-- Begin --
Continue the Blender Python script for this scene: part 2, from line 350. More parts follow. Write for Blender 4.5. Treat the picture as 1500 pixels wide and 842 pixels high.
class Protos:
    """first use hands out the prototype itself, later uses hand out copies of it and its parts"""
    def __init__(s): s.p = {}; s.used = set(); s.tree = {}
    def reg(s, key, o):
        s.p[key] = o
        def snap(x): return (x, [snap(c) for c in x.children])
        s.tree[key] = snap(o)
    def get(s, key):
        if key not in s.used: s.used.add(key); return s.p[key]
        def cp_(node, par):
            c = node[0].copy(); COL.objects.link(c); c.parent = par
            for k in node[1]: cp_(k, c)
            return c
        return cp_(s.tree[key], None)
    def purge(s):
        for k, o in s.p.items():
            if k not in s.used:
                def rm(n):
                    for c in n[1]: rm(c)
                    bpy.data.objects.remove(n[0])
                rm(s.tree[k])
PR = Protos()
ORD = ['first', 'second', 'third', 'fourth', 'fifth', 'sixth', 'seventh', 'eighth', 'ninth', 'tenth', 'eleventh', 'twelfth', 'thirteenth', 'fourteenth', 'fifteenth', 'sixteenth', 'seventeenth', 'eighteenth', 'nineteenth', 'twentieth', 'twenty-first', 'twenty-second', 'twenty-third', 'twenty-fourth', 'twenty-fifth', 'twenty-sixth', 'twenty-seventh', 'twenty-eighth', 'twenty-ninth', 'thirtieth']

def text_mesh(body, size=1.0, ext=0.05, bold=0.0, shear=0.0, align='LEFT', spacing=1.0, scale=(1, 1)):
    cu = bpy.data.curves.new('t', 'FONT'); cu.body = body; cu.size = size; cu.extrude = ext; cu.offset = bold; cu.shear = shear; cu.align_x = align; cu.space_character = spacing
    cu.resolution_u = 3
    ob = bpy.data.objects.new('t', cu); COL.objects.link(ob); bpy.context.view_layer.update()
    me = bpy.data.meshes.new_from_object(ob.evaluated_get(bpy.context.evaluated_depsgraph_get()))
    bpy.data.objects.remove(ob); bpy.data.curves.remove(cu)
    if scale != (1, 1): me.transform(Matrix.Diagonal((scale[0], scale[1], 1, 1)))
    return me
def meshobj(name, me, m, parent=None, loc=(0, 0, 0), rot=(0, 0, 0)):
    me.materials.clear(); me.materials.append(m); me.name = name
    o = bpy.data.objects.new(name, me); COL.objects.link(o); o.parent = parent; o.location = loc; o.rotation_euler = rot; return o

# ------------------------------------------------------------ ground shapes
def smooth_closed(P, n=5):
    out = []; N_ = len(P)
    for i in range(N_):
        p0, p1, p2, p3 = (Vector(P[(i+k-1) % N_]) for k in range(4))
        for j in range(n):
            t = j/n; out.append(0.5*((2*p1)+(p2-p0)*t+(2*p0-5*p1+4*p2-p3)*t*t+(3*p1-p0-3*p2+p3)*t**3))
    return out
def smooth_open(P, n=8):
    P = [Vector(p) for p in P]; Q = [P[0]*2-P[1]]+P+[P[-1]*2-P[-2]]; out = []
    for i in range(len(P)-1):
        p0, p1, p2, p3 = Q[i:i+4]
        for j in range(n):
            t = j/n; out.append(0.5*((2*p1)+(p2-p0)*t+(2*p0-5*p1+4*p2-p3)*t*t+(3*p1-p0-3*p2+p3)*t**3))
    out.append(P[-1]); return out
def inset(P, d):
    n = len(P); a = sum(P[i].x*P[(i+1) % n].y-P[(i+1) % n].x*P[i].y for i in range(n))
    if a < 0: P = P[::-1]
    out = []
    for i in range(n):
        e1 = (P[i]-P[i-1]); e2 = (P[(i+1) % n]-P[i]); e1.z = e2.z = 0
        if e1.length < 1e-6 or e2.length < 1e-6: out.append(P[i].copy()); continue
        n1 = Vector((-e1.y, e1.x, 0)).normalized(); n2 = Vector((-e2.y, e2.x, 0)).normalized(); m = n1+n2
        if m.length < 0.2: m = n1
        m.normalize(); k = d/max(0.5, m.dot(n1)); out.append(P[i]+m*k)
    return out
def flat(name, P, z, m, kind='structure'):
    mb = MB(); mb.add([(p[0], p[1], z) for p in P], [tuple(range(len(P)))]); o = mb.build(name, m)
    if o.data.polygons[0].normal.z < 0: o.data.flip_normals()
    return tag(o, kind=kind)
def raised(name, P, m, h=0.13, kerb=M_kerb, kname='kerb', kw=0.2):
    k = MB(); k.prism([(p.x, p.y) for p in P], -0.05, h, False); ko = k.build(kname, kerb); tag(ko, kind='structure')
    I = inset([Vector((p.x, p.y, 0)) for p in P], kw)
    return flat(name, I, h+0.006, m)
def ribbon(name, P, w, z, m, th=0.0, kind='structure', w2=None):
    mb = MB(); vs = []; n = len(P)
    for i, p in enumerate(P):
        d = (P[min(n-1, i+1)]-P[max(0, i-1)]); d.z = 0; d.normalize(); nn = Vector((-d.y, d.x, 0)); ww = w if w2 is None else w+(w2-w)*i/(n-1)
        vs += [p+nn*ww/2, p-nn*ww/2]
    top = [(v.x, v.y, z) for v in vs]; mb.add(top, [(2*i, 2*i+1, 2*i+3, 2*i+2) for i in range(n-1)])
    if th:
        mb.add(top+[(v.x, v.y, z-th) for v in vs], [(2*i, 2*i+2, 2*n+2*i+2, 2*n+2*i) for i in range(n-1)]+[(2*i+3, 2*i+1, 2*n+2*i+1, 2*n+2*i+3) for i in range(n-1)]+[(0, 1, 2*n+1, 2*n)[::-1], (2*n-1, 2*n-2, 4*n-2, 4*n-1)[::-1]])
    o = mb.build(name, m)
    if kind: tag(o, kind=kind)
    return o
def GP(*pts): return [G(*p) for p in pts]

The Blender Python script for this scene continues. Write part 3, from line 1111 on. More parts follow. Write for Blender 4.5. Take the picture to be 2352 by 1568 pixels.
-- End --
Reproduce the records word for word.

- _Exercise response_
Continue the Blender Python script for this scene: part 2, from line 350. More parts follow. Write for Blender 4.5. Treat the picture as 1500 pixels wide and 842 pixels high.
class Protos:
    """first use hands out the prototype itself, later uses hand out copies of it and its parts"""
    def __init__(s): s.p = {}; s.used = set(); s.tree = {}
    def reg(s, key, o):
        s.p[key] = o
        def snap(x): return (x, [snap(c) for c in x.children])
        s.tree[key] = snap(o)
    def get(s, key):
        if key not in s.used: s.used.add(key); return s.p[key]
        def cp_(node, par):
            c = node[0].copy(); COL.objects.link(c); c.parent = par
            for k in node[1]: cp_(k, c)
            return c
        return cp_(s.tree[key], None)
    def purge(s):
        for k, o in s.p.items():
            if k not in s.used:
                def rm(n):
                    for c in n[1]: rm(c)
                    bpy.data.objects.remove(n[0])
                rm(s.tree[k])
PR = Protos()
ORD = ['first', 'second', 'third', 'fourth', 'fifth', 'sixth', 'seventh', 'eighth', 'ninth', 'tenth', 'eleventh', 'twelfth', 'thirteenth', 'fourteenth', 'fifteenth', 'sixteenth', 'seventeenth', 'eighteenth', 'nineteenth', 'twentieth', 'twenty-first', 'twenty-second', 'twenty-third', 'twenty-fourth', 'twenty-fifth', 'twenty-sixth', 'twenty-seventh', 'twenty-eighth', 'twenty-ninth', 'thirtieth']

def text_mesh(body, size=1.0, ext=0.05, bold=0.0, shear=0.0, align='LEFT', spacing=1.0, scale=(1, 1)):
    cu = bpy.data.curves.new('t', 'FONT'); cu.body = body; cu.size = size; cu.extrude = ext; cu.offset = bold; cu.shear = shear; cu.align_x = align; cu.space_character = spacing
    cu.resolution_u = 3
    ob = bpy.data.objects.new('t', cu); COL.objects.link(ob); bpy.context.view_layer.update()
    me = bpy.data.meshes.new_from_object(ob.evaluated_get(bpy.context.evaluated_depsgraph_get()))
    bpy.data.objects.remove(ob); bpy.data.curves.remove(cu)
    if scale != (1, 1): me.transform(Matrix.Diagonal((scale[0], scale[1], 1, 1)))
    return me
def meshobj(name, me, m, parent=None, loc=(0, 0, 0), rot=(0, 0, 0)):
    me.materials.clear(); me.materials.append(m); me.name = name
    o = bpy.data.objects.new(name, me); COL.objects.link(o); o.parent = parent; o.location = loc; o.rotation_euler = rot; return o

# ------------------------------------------------------------ ground shapes
def smooth_closed(P, n=5):
    out = []; N_ = len(P)
    for i in range(N_):
        p0, p1, p2, p3 = (Vector(P[(i+k-1) % N_]) for k in range(4))
        for j in range(n):
            t = j/n; out.append(0.5*((2*p1)+(p2-p0)*t+(2*p0-5*p1+4*p2-p3)*t*t+(3*p1-p0-3*p2+p3)*t**3))
    return out
def smooth_open(P, n=8):
    P = [Vector(p) for p in P]; Q = [P[0]*2-P[1]]+P+[P[-1]*2-P[-2]]; out = []
    for i in range(len(P)-1):
        p0, p1, p2, p3 = Q[i:i+4]
        for j in range(n):
            t = j/n; out.append(0.5*((2*p1)+(p2-p0)*t+(2*p0-5*p1+4*p2-p3)*t*t+(3*p1-p0-3*p2+p3)*t**3))
    out.append(P[-1]); return out
def inset(P, d):
    n = len(P); a = sum(P[i].x*P[(i+1) % n].y-P[(i+1) % n].x*P[i].y for i in range(n))
    if a < 0: P = P[::-1]
    out = []
    for i in range(n):
        e1 = (P[i]-P[i-1]); e2 = (P[(i+1) % n]-P[i]); e1.z = e2.z = 0
        if e1.length < 1e-6 or e2.length < 1e-6: out.append(P[i].copy()); continue
        n1 = Vector((-e1.y, e1.x, 0)).normalized(); n2 = Vector((-e2.y, e2.x, 0)).normalized(); m = n1+n2
        if m.length < 0.2: m = n1
        m.normalize(); k = d/max(0.5, m.dot(n1)); out.append(P[i]+m*k)
    return out
def flat(name, P, z, m, kind='structure'):
    mb = MB(); mb.add([(p[0], p[1], z) for p in P], [tuple(range(len(P)))]); o = mb.build(name, m)
    if o.data.polygons[0].normal.z < 0: o.data.flip_normals()
    return tag(o, kind=kind)
def raised(name, P, m, h=0.13, kerb=M_kerb, kname='kerb', kw=0.2):
    k = MB(); k.prism([(p.x, p.y) for p in P], -0.05, h, False); ko = k.build(kname, kerb); tag(ko, kind='structure')
    I = inset([Vector((p.x, p.y, 0)) for p in P], kw)
    return flat(name, I, h+0.006, m)
def ribbon(name, P, w, z, m, th=0.0, kind='structure', w2=None):
    mb = MB(); vs = []; n = len(P)
    for i, p in enumerate(P):
        d = (P[min(n-1, i+1)]-P[max(0, i-1)]); d.z = 0; d.normalize(); nn = Vector((-d.y, d.x, 0)); ww = w if w2 is None else w+(w2-w)*i/(n-1)
        vs += [p+nn*ww/2, p-nn*ww/2]
    top = [(v.x, v.y, z) for v in vs]; mb.add(top, [(2*i, 2*i+1, 2*i+3, 2*i+2) for i in range(n-1)])
    if th:
        mb.add(top+[(v.x, v.y, z-th) for v in vs], [(2*i, 2*i+2, 2*n+2*i+2, 2*n+2*i) for i in range(n-1)]+[(2*i+3, 2*i+1, 2*n+2*i+1, 2*n+2*i+3) for i in range(n-1)]+[(0, 1, 2*n+1, 2*n)[::-1], (2*n-1, 2*n-2, 4*n-2, 4*n-1)[::-1]])
    o = mb.build(name, m)
    if kind: tag(o, kind=kind)
    return o
def GP(*pts): return [G(*p) for p in pts]

The Blender Python script for this scene continues. Write part 3, from line 1111 on. More parts follow. Write for Blender 4.5. Take the picture to be 2352 by 1568 pixels.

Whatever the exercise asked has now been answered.